### Work to do
Everything from the line containing "(.16, .05, .05), .8))" down to the line containing "(9, .3, 4.9)).build('wall_store', M_dark))" is to be returned exactly; include both boundary lines and leave out all others.

### Supplied material
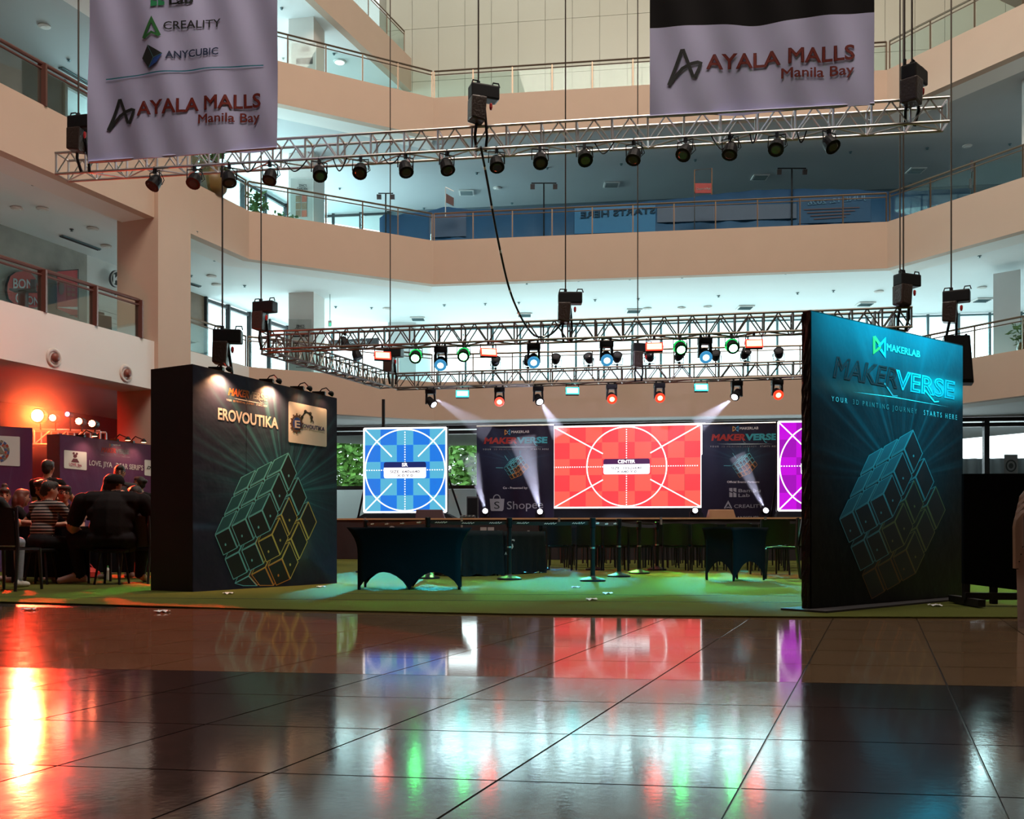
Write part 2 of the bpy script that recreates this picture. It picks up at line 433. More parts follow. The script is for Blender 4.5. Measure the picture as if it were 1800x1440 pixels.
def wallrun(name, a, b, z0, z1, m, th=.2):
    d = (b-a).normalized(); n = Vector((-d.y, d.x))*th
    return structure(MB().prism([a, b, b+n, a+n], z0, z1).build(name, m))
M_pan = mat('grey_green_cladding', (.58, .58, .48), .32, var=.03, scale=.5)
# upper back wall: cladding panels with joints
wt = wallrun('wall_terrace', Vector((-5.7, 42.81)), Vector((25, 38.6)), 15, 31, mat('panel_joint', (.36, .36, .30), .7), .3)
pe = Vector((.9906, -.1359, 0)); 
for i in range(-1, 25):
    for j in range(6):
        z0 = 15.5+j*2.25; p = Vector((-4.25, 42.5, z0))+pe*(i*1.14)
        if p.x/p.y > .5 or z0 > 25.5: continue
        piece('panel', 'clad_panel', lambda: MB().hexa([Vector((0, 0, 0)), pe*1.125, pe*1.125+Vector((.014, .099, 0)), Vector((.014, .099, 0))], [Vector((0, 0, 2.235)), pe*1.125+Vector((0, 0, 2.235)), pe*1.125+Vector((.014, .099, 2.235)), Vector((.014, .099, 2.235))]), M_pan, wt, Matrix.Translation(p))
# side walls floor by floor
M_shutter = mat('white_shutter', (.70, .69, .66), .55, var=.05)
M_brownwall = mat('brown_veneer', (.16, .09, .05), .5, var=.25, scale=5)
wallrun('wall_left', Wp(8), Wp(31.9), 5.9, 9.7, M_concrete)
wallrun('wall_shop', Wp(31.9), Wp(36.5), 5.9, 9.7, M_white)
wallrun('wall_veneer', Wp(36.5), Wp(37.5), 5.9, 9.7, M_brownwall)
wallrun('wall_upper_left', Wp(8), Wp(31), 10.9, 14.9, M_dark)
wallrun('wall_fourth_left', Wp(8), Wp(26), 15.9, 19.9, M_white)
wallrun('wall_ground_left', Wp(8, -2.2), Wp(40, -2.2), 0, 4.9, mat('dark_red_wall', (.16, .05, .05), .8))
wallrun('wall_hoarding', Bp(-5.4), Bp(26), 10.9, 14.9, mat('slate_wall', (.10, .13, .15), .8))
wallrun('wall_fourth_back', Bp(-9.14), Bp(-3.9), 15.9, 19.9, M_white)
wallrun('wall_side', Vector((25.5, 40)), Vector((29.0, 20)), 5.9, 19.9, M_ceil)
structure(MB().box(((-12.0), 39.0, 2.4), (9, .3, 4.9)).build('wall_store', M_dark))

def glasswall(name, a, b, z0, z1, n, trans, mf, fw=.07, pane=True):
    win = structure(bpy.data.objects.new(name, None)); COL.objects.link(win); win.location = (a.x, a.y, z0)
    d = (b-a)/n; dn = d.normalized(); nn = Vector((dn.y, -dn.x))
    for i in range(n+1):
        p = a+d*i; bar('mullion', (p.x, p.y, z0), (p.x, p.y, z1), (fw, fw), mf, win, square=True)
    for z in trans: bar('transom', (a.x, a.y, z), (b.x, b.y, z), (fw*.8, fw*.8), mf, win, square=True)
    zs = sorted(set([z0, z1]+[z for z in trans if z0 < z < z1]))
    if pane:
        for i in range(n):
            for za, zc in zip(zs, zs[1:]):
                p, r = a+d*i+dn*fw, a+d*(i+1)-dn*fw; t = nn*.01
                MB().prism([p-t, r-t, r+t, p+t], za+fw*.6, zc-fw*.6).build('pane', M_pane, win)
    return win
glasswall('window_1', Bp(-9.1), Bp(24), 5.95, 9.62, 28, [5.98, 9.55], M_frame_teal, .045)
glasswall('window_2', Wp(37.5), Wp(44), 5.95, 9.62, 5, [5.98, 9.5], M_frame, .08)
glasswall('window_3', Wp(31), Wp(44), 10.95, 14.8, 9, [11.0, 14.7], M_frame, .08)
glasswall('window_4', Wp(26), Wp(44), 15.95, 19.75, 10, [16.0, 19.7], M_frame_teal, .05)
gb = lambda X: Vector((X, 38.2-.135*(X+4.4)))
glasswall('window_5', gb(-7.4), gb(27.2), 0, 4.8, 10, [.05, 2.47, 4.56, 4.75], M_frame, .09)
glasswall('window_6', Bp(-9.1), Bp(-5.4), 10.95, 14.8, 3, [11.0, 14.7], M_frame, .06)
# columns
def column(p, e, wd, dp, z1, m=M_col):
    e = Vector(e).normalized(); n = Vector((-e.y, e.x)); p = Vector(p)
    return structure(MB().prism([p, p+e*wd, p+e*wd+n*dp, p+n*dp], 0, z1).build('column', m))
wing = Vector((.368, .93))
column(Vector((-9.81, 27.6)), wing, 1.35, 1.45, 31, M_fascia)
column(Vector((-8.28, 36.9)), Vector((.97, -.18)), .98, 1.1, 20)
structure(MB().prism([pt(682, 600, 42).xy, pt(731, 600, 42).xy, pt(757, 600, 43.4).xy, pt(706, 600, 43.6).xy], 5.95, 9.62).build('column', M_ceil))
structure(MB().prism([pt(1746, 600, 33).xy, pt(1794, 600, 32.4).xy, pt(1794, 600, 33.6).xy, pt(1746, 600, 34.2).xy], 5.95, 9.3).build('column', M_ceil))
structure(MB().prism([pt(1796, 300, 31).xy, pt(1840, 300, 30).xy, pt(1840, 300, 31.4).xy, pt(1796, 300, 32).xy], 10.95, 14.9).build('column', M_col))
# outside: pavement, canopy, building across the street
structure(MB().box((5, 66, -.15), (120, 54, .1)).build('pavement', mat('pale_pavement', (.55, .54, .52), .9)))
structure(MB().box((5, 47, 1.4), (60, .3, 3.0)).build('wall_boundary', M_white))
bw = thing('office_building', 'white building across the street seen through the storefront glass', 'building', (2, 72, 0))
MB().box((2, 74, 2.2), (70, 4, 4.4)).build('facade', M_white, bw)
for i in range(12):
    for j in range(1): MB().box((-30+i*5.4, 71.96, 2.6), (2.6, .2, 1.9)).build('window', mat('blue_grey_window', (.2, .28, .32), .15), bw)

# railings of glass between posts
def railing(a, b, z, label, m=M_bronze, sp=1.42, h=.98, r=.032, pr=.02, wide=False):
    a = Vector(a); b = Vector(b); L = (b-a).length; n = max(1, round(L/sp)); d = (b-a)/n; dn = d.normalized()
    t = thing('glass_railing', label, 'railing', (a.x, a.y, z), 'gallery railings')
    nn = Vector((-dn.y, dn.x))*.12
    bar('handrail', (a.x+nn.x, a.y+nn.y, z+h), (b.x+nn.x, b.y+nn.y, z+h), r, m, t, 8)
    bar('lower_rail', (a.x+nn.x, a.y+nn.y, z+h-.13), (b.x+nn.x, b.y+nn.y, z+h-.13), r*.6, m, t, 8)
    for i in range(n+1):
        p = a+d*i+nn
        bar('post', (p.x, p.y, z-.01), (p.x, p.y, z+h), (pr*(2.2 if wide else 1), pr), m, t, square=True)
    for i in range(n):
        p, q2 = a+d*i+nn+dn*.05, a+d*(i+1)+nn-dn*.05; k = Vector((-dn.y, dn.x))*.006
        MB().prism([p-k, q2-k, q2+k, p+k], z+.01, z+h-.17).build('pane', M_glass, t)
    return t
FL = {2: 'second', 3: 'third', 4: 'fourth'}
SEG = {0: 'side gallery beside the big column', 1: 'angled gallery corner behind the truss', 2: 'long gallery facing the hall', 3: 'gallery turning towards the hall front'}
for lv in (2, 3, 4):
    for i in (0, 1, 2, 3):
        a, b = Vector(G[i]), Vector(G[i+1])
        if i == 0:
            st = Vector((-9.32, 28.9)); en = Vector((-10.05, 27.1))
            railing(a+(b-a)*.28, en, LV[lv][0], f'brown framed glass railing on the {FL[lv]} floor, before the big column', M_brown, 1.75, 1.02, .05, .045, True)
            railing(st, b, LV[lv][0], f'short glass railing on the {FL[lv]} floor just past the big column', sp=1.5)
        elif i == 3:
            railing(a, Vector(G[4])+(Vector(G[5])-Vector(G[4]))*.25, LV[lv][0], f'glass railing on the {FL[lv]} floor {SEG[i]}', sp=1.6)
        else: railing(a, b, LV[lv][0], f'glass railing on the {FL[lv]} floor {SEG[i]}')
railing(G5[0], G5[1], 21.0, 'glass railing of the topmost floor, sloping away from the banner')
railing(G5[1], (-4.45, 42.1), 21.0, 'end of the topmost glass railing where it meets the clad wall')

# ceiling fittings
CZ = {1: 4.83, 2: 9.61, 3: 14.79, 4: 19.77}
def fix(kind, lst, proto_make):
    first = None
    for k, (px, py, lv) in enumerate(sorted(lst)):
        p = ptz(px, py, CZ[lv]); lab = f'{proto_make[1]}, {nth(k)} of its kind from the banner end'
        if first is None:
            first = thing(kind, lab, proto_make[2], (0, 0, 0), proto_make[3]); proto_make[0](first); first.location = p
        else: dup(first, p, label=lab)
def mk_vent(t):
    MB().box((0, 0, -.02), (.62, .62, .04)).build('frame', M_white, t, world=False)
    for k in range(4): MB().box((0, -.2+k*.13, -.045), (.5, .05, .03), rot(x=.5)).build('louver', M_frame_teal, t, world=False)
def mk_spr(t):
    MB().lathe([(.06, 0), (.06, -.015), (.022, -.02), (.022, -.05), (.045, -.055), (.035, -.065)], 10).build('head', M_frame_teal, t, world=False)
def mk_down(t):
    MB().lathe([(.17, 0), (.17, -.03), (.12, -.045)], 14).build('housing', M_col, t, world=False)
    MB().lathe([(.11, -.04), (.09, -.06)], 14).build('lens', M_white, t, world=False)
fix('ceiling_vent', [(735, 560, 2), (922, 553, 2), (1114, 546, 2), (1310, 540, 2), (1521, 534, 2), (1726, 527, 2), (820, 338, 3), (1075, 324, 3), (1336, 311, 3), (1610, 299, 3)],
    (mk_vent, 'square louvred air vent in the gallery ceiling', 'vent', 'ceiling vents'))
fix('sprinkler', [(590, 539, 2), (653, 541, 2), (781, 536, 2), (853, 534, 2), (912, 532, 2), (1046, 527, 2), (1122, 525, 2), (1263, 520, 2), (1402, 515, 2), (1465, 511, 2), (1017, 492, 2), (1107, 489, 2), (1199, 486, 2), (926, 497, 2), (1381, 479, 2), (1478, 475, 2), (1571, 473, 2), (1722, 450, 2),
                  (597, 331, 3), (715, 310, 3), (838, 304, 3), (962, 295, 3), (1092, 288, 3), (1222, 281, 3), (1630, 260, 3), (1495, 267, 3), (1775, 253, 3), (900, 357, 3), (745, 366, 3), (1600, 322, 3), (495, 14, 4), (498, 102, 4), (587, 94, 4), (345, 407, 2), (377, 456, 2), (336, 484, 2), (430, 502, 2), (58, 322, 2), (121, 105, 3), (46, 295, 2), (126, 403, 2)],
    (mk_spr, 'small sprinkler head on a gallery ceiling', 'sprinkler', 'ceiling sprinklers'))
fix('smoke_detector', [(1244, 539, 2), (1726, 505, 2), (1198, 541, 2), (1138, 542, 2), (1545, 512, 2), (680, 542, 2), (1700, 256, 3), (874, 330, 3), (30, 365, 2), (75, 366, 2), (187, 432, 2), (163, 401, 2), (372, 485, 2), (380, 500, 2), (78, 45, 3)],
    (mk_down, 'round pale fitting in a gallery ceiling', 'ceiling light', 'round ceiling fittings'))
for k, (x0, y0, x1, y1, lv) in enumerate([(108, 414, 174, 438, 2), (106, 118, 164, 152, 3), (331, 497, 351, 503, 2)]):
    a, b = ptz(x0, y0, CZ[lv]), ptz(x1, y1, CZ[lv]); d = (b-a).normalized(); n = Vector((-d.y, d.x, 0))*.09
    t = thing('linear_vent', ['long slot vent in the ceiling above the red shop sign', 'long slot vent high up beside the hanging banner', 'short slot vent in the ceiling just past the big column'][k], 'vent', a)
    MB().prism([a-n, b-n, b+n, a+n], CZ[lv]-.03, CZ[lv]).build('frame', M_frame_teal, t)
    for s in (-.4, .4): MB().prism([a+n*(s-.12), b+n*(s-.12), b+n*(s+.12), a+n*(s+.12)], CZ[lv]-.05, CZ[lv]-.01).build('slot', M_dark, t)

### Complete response
wallrun('wall_ground_left', Wp(8, -2.2), Wp(40, -2.2), 0, 4.9, mat('dark_red_wall', (.16, .05, .05), .8))
wallrun('wall_hoarding', Bp(-5.4), Bp(26), 10.9, 14.9, mat('slate_wall', (.10, .13, .15), .8))
wallrun('wall_fourth_back', Bp(-9.14), Bp(-3.9), 15.9, 19.9, M_white)
wallrun('wall_side', Vector((25.5, 40)), Vector((29.0, 20)), 5.9, 19.9, M_ceil)
structure(MB().box(((-12.0), 39.0, 2.4), (9, .3, 4.9)).build('wall_store', M_dark))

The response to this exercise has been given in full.